Dahl prende spesso in considerazione il tema dell’orfano; i protagonisti delle storie si allontanano volontariamente o vengono separati dagli adulti “cattivi” o negativi grazie all’aiuto di un personaggio buono, umano ma anche magico.
Nella storia della Fabbrica di cioccolato Charlie trova l’ultimo biglietto fortunato che gli regalerà l’opportunità di far visita alla fabbrica di Willy Wonka, un visionario, finto distratto e stravagante proprietario che accoglie anche Veruca Salt, una bambina profondamente viziata dal padre, Augustus Gloop, un bambino avidamente goloso, Mike Tivù, un bambino che trascorre la maggior parte della giornata davanti al televisore e Violetta Beauregarde, una bambina che consuma tantissime gomme da masticare. I quattro bambini avranno un destino non proprio felice perché proprio a causa dei loro difetti e delle loro ossessioni si ritroveranno inghiottiti in un lungo tubo che trasporta cioccolato, gettati nella spazzatura insieme con alcuni scoiattoli, rimpiccioliti come una tavoletta di cioccolato o gonfi come dei palloncini a causa di un pasto sbagliato.

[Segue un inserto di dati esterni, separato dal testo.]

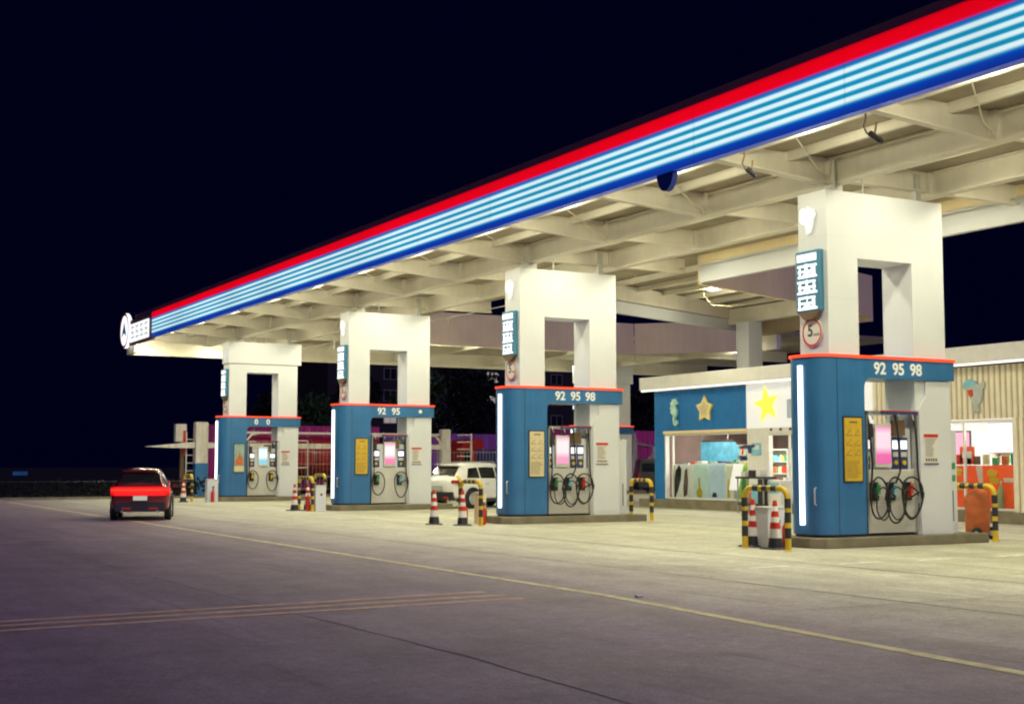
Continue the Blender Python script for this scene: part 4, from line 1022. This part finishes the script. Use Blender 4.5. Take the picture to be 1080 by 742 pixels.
# screen and shelves inside
def shop_thing(nm,lab,cat,loc): return thing(nm,lab,cat,loc)
t=shop_thing('led_screen','glowing pale blue screen hanging inside the left shop window','screen',(-43.9,33.0,2.15))
MB().prism_ax([(-.2,-.42),(2.2,-.38),(2.6,-.2),(2.65,.1),(2.4,.38),(-.2,.42)],0,.06,'y').build('lit_face',emat('led_face',srgb(95,185,220),.85,base=(.05,.12,.16),var=.75,scale=3.5),t)
MB().box(-.26,2.2,.062,.1,-.46,.46).build('screen_frame',M['dark'],t)
for k,x in enumerate((.3,1.9)): MB().tube([(x,.08,.45),(x,.08,1.05)],.012,5).build('hanging_rod',M['grey'],t)
cols=['red','ltyel','green','cyanp','paper','orange','brown','lgrey','navy','cream']
def shelf(x,y,w_,lab,h=1.7,levels=4,seed=1,rot=0):
    rg=random.Random(seed); t=thing('display_shelf',lab,'shelf',(x,y,.36),rot)
    mb=MB()
    for k in range(levels+1): mb.box(-w_/2,w_/2,-.2,.2,.05+k*(h-.1)/levels,.08+k*(h-.1)/levels)
    mb.box(-w_/2,w_/2,.2,.22,0,h).box(-w_/2-.02,-w_/2,-.2,.22,0,h).box(w_/2,w_/2+.02,-.2,.22,0,h); mb.build('rack',M['lgrey'],t)
    for k in range(levels):
        xx=-w_/2+.05; mbs={}
        while xx<w_/2-.12:
            ww=rg.uniform(.07,.14); hh=rg.uniform(.16,.28); c=rg.choice(cols)
            mbs.setdefault(c,MB()).box(xx,xx+ww,-.17,.1,.081+k*(h-.1)/levels,.081+k*(h-.1)/levels+min(hh,(h-.1)/levels-.06)); xx+=ww+.015
        for c,m_ in mbs.items(): m_.build('goods',M[c],t)
shelf(-42.2,34.4,1.4,'goods shelf deep inside the left window at its left end',2.1,5,2)
shelf(-40.3,33.9,2.0,'goods shelf deep inside the left window in the middle',1.9,4,3)
shelf(-39.0,35.2,1.6,'goods shelf against the back wall right of the blue screen',2.3,5,4)
shelf(-36.2,34.6,1.6,'goods shelf seen through the glass door',2.0,5,5)
shelf(-29.3,34.4,1.6,'goods shelf behind the left half of the right window',2.2,5,6)
shelf(-27.4,34.0,1.5,'goods shelf behind the right half of the right window',1.9,4,7)
# right window contents
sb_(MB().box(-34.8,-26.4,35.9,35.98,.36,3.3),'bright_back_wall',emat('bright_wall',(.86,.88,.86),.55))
t=shop_thing('pink_screen','square pink and white screen in the right shop window','screen',(-29.1,31.6,2.25))
MB().box(-.38,.42,0,.04,-.35,.38).build('lit_face',emat('pink_face',srgb(240,130,180),1.0,var=.35,scale=3),t)
MB().box(-.42,.46,.041,.08,-.39,.42).build('screen_frame',M['dark'],t)
t=shop_thing('lit_menu_board','large bright white menu board in the right shop window','sign',(-27.3,31.9,2.45))
MB().box(-.9,.85,0,.05,-.42,.42).build('lit_face',M['wglow'],t)
MB().box(-.94,.89,.051,.09,-.46,.46).build('board_frame',M['lgrey'],t)
t=shop_thing('promotion_counter','low red and yellow promotion counter behind the right window','counter',(-28.3,31.35,.36))
MB().box(-1.35,1.8,0,.5,0,1.28).build('counter_body',emat('counter_red',(.80,.11,.02),.35,base=(.7,.08,.02)),t)
MB().box(-1.52,-1.352,0,.5,0,1.28).build('yellow_end',M['ltyel'],t)
mb=MB().box(-1.0,-.35,-.012,-.002,.55,.78); 
for (a,b) in ((-.75,1.15),(.55,1.1),(.62,.9)): mb.prism_ax([(a,b-.14),(a+.28,b-.16),(a+.34,b),(a+.1,b+.08),(a-.05,b)],-.014,-.002,'y')
mb.build('printed_shape',M['ltyel'],t)
mb=MB().box(1.1,1.5,-.012,-.002,.8,.92).box(-1.1,-.9,-.012,-.002,.1,.2).prism_ax([(.2,.75),(.36,.78),(.34,1.25),(.1,1.25)],-.012,-.002,'y'); mb.build('printed_shape',M['paper'],t)
mb=MB().lathe([(0,0),(.09,0),(.1,.1),(.1,.55),(.03,.75),(.03,.85),(0,.85)],(1.1,-.12,.0),12); mb.build('bottle_cutout',mat('pale_green',(.45,.65,.35),.4),t,smooth=True)
t=shop_thing('red_sign_card','small red and white price card above the promotion counter','sign',(-28.5,31.3,1.95))
MB().box(-.25,.3,0,.02,-.28,.24).build('card',M['ltred'],t); MB().box(-.15,.2,-.01,-.002,-.1,.1).build('printed_shape',M['paper'],t)
t=shop_thing('small_notice_row','row of small cards along the top of the promotion counter','notices',(-28.3,31.3,1.66))
for k in range(9): MB().box(-1.3+k*.34,-1.05+k*.34,0,.02,0,.2+.05*(k%3)).build('card',M[cols[(k*3+4)%10]],t)
# boxes on the sills of the left window
for k in range(10):
    x=-42.6+k*.42; tag(MB().rbox(x,x+.3,31.4,31.7,1.55,1.72+.08*((k*7)%3)/2,.01).build('snack_pack',M[cols[(k*7+3)%10]]),'packet of snacks standing along the inside of the left window','snacks','snack packets in the left window')
for k in range(1): pass
tag(MB().box(-42.6,-38.3,31.35,31.75,1.44,1.548).box(-42.6,-38.3,31.4,31.7,.36,1.44).build('window_counter',M['paper']),'white counter running along the inside of the left window','counter')
# wall signs on the store front
t=thing('starfish_sign','plain yellow five armed star sign on the white shop fascia','sign',(-37.05,YS-.07,3.75))
def star(r0,r1,n=5,rot=0,wob=0): 
    return [((r0 if k%2==0 else r1)*cos(rot+pi*k/n)*(1+wob*((k*37)%5-2)/10), (r0 if k%2==0 else r1)*sin(rot+pi*k/n)) for k in range(2*n)]
MB().prism_ax(star(.68,.28,5,R(100),.3),-.05,-.002,'y').build('star_face',M['stary'],t,bevel=.01)
t=thing('star_sign','yellow star cutout with pale centre on the blue ribbed panel','sign',(-40.55,YS-.07,3.72))
MB().prism_ax(star(.52,.30,5,R(90),.2),-.09,-.002,'y').build('star_face',mat('pale_star_yellow',(.88,.74,.30),.5,var=.1),t,bevel=.01)
MB().prism_ax(star(.30,.20,5,R(90)),-.098,-.092,'y').build('pale_centre',M['cream'],t)
t=thing('seahorse_sign','pale green seahorse cutout on the blue ribbed panel','sign',(-42.5,YS-.07,3.7))
sh=[(.20,.40),(.28,.34),(.30,.28),(.16,.28),(.10,.2),(.22,.05),(.20,-.12),(.10,-.25),(.06,-.38),(.14,-.46),(.20,-.40),(.14,-.40),(.12,-.34),(.22,-.34),(.26,-.46),(.14,-.56),(.0,-.5),(-.03,-.32),(.0,-.18),(-.12,-.08),(-.2,-.02),(-.14,.06),(-.24,.14),(-.12,.2),(-.2,.32),(-.08,.36),(-.08,.48),(.04,.44),(.12,.5)]
MB().prism_ax(sh,-.09,-.002,'y').build('seahorse_face',mat('seagreen',(.48,.78,.68),.5,var=.3,scale=6),t)
MB().lathe([(0,-.01),(.03,-.01),(.03,.0),(0,.0)],(.12,-.092,.36),10,'y').build('eye',M['dark'],t)
t=thing('dolphin_sign','blue and grey dolphin cutout with red patch on the beige ribbed wall','sign',(-27.75,YS-.07,3.72))
dl=[(-.48,.18),(-.40,.36),(-.2,.42),(.0,.36),(.14,.24),(.34,.34),(.38,.24),(.26,.08),(.24,-.18),(.10,-.36),(.16,-.56),(.02,-.50),(-.10,-.56),(-.06,-.36),(-.2,-.1),(-.3,.0),(-.2,.12),(-.36,.12)]
MB().prism_ax(dl,-.04,-.002,'y').build('dolphin_face',mat('dolphin_grey',(.45,.50,.48),.5,var=.15),t)
MB().prism_ax([(-.47,.19),(-.39,.35),(-.2,.41),(.0,.35),(.1,.26),(-.1,.22),(-.3,.2)],-.048,-.041,'y').build('blue_back',M['cyanp'],t)
MB().prism_ax([(-.26,.10),(-.08,.12),(-.06,-.06),(-.16,-.12),(-.24,-.02)],-.048,-.041,'y').build('red_patch',M['red'],t)
t=thing('faint_wall_sign','faint pale blue lettering panel right of the yellow star','sign',(-35.5,YS-.07,3.6))
MB().box(-.5,.3,-.01,-.002,-.35,.3).build('panel',mat('pale_blue',(.5,.58,.72),.5,var=.2),t)
t=thing('door_sign','small blue and white notice beside the glass door','sign',(-37.65,YS-.04,2.2))
MB().box(-.28,.2,-.02,-.002,-.2,.22).build('notice_face',M['cyanp'],t); MB().box(-.2,.12,-.026,-.021,0,.15).build('printed_shape',M['paper'],t)
t=thing('blue_bracket_sign','small dark blue T shaped bracket on the white wall pier','bracket',(-38.05,YS-.04,2.2))
MB().box(-.3,.3,-.06,-.002,.08,.16).box(-.08,.08,-.05,-.002,-.12,.079).build('bracket_plate',M['navy'],t)
# stand with bottles before the door
t=thing('display_stand','black topped display stand with bottles beside the shop door','stand',(-36.6,30.0,.006))
MB().box(-.75,.75,-.28,.28,1.18,1.25).build('top',M['dark'],t)
MB().box(-.72,.72,-.25,.25,.28,.34).build('shelf',M['dark'],t)
mb=MB()
for sx in (-.7,.66):
    for sy in (-.25,.21): mb.box(sx,sx+.04,sy,sy+.04,0,1.18)
mb.build('leg_frame',M['grey'],t)
MB().box(.35,.68,-.2,.2,.34,1.17).build('black_box',M['black'],t)
MB().box(-.05,.3,-.15,.15,.34,1.0).build('blue_box',M['cyanp'],t)
MB().lathe([(0,.34),(.1,.34),(.1,.65),(.03,.75),(.03,.8),(0,.8)],(-.22,0,0),12).build('bottle',M['orange'],t,smooth=True)
for k in range(3): MB().rbox(-.6+k*.4,-.35+k*.4,-.15,.15,1.251,1.42+.05*k,.01).build('carton',M[['lgrey','dark','paper'][k]],t)
t=thing('pale_dispenser_box','pale standing box right of the display stand before the door','box',(-35.6,30.2,.006))
MB().rbox(-.35,.35,-.25,.25,0,1.15,.03).build('box_body',M['paper'],t); MB().box(-.28,.28,-.256,-.251,.7,1.05).build('front_panel',M['cyanp'],t)
# dark trolley near far hoop

scene.render.engine='CYCLES'
scene.cycles.pixel_filter_type='BLACKMAN_HARRIS'
scene.cycles.filter_width=2.1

In questo Natale siamo tutti un po’ i protagonisti delle storie di Dahl perché ci ritroviamo spenti, ingrigiti, sospesi come Charlie e come lui vorremmo avere la possibilità di visitare la nostra fabbrica di cioccolato fatta di meraviglia, gratitudine e semplicità. Charlie riesce a vincere il concorso perché è capace di accontentarsi ed essere felice del poco che possiede e come ricompensa Willy Wonka decide di lasciargli in eredità la fabbrica di cioccolato all’interno della quale andrà ad abitare con tutta la famiglia che si dedicherà alla preparazione e ideazione di nuovi dolci deliziosi.
Quella barretta ricoperta dal biglietto dorato aspetta anche a noi o forse seguendo gli schemi delle storie di Dahl, una pesca gigantesca riuscirà a schiacciare tre zie megere che ci hanno abbattuto, punito ed annichilito per tanto tempo. Siamo orfani o forse poverissimi ma abbiamo la grande gioia del cuore, la grandezza della semplicità e la meraviglia negli occhi che ci fa sperare sempre di incontrare un giorno, la nostra Miss Honey per sfuggire alle cattiverie del mondo come riuscì a fare Matilde.
“Gli adulti sono troppo seri per me. Non sanno ridere. Meglio scrivere per i bambini, è l’unico modo per divertire anche me stesso”. Così scriveva Dahl perché nell’animo del bambino è nascosta la verità. Siamo così complicati quando a volte basterebbe essere lineari, semplici, puliti e sognatori come sono i più piccoli, nel cuore.